Greece’s international lenders won’t discuss new aid for the country before October when they present a review of the country’s bailout program to finance ministers from the region’s single currency bloc, a European Union official said Wednesday as the Greek coalition government continued to debate unpopular cutbacks.
The review will determine whether the country is eligible for a fresh aid tranche of 31 billion euros, including EUR25 billion to recapitalize its cash-strapped banks.
The latest delay of the aid disbursement, which was originally due in June but was held up as Greece went through successive elections, comes as Greek Prime Minister Antonis Samaras Wednesday moved to diffuse a brewing political row with a junior coalition partner over possible public sector job cuts.

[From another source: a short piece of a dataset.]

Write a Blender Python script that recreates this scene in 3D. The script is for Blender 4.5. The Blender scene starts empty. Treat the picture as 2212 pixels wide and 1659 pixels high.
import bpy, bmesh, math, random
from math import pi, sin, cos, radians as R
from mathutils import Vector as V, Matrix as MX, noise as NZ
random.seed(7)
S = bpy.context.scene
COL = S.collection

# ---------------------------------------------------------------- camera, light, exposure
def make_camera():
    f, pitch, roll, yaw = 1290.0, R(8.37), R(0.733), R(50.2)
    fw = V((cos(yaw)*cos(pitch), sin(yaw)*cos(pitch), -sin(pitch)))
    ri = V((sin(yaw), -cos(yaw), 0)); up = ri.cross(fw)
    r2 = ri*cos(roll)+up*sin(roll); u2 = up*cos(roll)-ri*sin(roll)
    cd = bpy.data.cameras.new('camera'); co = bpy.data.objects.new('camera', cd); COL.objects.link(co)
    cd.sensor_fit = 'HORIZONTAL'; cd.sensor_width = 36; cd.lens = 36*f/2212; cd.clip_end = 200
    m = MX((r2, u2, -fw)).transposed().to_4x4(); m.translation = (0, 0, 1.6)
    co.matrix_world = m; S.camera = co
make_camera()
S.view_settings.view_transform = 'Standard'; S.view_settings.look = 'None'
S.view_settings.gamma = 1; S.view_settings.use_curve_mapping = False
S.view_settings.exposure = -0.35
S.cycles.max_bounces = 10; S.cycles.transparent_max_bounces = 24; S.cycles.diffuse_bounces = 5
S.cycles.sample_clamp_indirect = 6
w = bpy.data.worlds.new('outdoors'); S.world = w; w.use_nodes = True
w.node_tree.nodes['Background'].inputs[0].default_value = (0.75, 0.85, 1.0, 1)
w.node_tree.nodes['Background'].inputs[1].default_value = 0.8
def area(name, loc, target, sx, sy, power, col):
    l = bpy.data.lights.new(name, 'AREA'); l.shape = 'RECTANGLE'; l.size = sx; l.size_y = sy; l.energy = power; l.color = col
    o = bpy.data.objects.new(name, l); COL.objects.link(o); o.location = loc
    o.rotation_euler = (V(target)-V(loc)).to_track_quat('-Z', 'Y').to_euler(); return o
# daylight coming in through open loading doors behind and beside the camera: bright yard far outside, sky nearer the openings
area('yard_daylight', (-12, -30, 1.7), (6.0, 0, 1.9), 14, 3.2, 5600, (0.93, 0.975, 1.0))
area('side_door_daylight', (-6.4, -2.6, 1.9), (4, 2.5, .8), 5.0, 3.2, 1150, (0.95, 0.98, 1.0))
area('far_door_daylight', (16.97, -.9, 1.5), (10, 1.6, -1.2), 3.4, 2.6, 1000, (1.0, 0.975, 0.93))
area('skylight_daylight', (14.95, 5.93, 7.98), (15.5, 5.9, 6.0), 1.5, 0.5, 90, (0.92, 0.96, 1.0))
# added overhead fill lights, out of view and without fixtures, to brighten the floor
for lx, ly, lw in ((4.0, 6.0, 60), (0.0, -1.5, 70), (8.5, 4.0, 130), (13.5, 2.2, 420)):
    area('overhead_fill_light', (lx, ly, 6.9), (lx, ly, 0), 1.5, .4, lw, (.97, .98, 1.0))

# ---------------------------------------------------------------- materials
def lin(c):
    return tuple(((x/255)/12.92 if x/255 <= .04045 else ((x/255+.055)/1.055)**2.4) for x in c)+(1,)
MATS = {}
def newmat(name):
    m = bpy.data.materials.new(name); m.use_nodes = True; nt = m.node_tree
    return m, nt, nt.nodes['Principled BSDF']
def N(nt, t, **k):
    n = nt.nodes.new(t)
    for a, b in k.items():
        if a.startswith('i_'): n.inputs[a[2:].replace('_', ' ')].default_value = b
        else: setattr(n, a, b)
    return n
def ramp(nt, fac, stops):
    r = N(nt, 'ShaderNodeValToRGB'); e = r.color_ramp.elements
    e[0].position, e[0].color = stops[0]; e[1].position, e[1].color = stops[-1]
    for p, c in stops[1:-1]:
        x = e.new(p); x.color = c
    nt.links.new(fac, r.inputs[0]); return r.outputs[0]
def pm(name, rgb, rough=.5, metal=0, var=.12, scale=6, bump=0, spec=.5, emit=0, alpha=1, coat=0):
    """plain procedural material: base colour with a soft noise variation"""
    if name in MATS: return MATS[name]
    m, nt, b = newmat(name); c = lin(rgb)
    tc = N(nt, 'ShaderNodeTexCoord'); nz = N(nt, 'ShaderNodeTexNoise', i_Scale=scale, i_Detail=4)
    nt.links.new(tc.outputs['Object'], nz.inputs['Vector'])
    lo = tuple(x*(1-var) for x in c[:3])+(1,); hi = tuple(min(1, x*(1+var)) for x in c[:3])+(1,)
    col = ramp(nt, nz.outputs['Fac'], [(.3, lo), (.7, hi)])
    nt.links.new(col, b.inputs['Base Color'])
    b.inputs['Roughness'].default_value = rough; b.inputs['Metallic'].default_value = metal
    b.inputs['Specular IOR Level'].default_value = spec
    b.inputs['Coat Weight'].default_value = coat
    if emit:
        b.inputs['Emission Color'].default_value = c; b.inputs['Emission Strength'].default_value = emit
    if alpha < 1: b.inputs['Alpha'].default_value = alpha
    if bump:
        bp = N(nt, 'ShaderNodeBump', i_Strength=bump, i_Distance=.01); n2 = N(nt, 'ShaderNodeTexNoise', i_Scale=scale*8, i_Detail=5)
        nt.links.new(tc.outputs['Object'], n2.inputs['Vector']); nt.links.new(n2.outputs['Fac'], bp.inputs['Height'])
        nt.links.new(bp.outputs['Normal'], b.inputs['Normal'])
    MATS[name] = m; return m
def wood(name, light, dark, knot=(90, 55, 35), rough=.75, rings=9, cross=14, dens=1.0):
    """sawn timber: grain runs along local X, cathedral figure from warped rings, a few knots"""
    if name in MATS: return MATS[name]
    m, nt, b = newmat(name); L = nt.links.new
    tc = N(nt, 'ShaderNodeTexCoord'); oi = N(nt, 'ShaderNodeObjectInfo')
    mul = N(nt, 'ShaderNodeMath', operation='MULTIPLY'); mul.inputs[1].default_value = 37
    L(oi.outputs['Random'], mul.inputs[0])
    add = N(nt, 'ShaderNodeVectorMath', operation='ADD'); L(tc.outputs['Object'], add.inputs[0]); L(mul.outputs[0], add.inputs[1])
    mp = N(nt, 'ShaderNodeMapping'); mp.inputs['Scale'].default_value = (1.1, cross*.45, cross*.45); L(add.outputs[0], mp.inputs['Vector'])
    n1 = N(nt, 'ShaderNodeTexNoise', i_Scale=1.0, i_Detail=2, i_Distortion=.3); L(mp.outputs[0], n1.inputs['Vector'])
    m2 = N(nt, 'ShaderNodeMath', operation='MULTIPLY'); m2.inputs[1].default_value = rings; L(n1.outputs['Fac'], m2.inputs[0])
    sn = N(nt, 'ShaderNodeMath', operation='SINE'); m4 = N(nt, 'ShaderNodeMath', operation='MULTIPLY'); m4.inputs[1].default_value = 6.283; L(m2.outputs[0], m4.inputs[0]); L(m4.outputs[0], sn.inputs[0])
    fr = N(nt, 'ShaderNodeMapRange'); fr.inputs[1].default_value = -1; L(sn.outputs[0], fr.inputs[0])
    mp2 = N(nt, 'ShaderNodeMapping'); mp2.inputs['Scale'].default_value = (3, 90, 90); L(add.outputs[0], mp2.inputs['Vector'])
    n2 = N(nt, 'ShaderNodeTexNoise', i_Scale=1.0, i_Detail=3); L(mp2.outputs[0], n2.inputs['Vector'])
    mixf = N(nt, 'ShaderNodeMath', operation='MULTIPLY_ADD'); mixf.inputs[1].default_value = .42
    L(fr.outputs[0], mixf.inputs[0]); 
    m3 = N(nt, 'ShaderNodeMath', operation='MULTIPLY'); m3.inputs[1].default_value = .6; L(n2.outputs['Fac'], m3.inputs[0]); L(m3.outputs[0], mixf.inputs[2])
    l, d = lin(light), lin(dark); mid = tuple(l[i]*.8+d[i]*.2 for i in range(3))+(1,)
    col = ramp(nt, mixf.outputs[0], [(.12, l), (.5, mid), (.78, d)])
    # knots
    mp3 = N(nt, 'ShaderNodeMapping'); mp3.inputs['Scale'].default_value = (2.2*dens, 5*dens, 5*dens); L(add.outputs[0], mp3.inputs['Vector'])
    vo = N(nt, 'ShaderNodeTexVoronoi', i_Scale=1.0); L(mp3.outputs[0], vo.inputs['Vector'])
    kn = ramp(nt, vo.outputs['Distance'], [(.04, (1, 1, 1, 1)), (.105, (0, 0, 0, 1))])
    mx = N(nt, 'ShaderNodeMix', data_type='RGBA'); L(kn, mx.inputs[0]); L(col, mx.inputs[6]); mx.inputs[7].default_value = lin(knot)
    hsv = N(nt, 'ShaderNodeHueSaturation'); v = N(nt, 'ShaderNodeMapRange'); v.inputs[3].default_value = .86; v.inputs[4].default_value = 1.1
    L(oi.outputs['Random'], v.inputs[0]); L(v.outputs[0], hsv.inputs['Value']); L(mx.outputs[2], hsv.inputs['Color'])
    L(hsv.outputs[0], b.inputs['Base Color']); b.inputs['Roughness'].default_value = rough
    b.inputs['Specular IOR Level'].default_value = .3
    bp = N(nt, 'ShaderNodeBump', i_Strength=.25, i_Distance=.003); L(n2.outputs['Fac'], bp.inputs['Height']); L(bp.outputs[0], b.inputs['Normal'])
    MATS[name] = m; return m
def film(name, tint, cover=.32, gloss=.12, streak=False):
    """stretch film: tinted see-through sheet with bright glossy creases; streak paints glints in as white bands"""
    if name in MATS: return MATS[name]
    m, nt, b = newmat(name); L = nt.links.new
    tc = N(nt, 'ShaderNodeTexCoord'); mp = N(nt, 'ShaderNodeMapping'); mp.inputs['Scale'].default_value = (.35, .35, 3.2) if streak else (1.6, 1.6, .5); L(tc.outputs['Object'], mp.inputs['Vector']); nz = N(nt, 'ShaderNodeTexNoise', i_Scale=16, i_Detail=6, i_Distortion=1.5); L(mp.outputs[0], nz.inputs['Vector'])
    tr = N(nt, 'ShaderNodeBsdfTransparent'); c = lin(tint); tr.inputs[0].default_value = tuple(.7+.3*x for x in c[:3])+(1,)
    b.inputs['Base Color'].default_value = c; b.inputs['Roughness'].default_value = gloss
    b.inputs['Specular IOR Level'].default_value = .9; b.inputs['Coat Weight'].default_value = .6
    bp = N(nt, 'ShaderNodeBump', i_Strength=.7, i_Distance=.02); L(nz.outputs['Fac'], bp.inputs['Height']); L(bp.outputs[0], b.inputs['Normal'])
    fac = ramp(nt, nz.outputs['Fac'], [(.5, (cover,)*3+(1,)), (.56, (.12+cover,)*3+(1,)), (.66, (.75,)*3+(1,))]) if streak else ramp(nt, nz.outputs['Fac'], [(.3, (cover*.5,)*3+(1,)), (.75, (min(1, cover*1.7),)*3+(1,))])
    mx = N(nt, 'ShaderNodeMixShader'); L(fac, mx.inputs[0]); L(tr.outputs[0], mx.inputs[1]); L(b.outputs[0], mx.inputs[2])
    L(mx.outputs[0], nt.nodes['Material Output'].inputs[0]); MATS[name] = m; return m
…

But the truce may be short lived in the face of rising public resistance to the EUR11.5 billion in savings by 2014 needed to meet demands from international creditors in return for a EUR173 billion bailout.
The EU official said experts from the troika of Greece’s official-sector creditors –the European Commission, the European Central Bank and the International Monetary Fund– would go the Athens in early September and “stay the whole month in order to report to the October Eurogroup,” referring to the ministers’ meeting scheduled to take place in Luxembourg on Oct. 8.
An earlier mission left Athens last Sunday. It was previously expected that they would present their review to the informal euro-zone finance ministers’ meetings in Nicosia in mid-September.
“The member states need to have a clear picture of what’s going on and where we are before deciding to start paying again,” the EU official said. He added that the political turbulence caused by elections in May and June had created ” considerable delays in the implementation” of the program.
The official said that a delegation of the creditors working with the Greek authorities until last week had been “able to identify concrete measures” for EUR7 billion in cuts, out of EUR11.5 billion needed until 2014.
“In September, we’ll need to work on the remaining EUR4.5 billion so that they’re also concrete and implementable, not just fuzzy words,” the official said.